Art of the SKATEBOARD - 2023 - Mint never hinged horizontal Strip of 4 - Scott# 5763-5766
What you see is what you get.

Great for the philatelist (stamp collector), invitations, or junk journals, although these are mint stamps and can be used today on envelopes.

Stamp Category:  Commemorative
Set:  Art of the Skateboard
Value:  63¢ First Class Mail Rate (Forever)
First Day of Issue:  March 24, 2023
First Day City:  Phoenix, Arizona
Quantity Issued:  18,000,000
Printed by:  Banknote Corporation of America
Printing Method:  Offset
Format:  Pane of 20
Self-Adhesive

Why the stamp was issued:  This stamp, along with the other three Art of the Skateboard stamps, was issued to celebrate the artistry of skateboard decks.

About the stamp design:  The design was created by Alaskan Tlingit/Athabascan artist Crystal Worl.  It pictures a blue and indigo salmon design expressing her cultural heritage.  The stamp was created using a photograph of Worl’s skateboard deck design.

First Day City:  The Art of the Skateboard stamps were issued in Phoenix, Arizona, at the Desert West Skate Plaza during the Cowtown Phoenix Am skateboarding contest, an appropriate choice for the stamps’ First Day of Issue Ceremony.

About the Art of Skateboard set:  According to the USPS, “These four stamps celebrate the Art of the Skateboard with vibrant designs that capture skateboarding’s excitement and reflect the diversity and influences of the four artists whose work is featured:

Crystal Worl, an Alaskan artist used a blue and indigo salmon formline design to express her Tlingit/Athabascan heritage.

William James Taylor Jr., a self-taught Virginia artist created an energetic red and orange graphic abstraction.

Federico “MasPaz” Frum, a Colombian-born, Washington, DC-raised muralist painted a stylized jaguar.

Di’Orr Greenwood, of Arizona represented her Navajo culture with a turquoise-inlaid skateboard that features eagle feathers and colors of the rising or setting sun.”

History the stamp represents:  Crystal Worl is a Tlingit, Athabascan, Yup’ik, and Filipino artist from Alaska.  She and her brother own the Trickster Company, which started out selling skateboard decks but now offers many other products.  In 2023, the US Postal Service pictured one of Worl’s skateboard deck designs on a stamp.
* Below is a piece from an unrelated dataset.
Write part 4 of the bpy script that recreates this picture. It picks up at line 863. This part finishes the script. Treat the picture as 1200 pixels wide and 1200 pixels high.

As an artist, Worl takes much inspiration from her Native American heritage.  Many of her works explore the relationships between her people, the land, and the animals.  When approached about using her art on an Art of the Skateboard stamp, the Postal Service’s art director asked her to incorporate a salmon into the design.  Worl said “I’m always down to do a salmon.  I’m from the Lukaax.ádi clan, the salmon Sockeye clan, and I never get bored of drawing it in a different way.”  In Native American cultures of the Pacific Northwest, salmon represent prosperity, renewal, and fertility.  They are a traditional food source and have many stories told about their importance.

When Worl began working on the blue salmon design for the 2023 stamp, she said:  “It’s always like a really satisfying thing when you spend all this time designing something… and it’s finally finished and you get to hold it in your hand.”  One can only imagine this is especially true when the finished product honors traditions that have great meaning to so many people.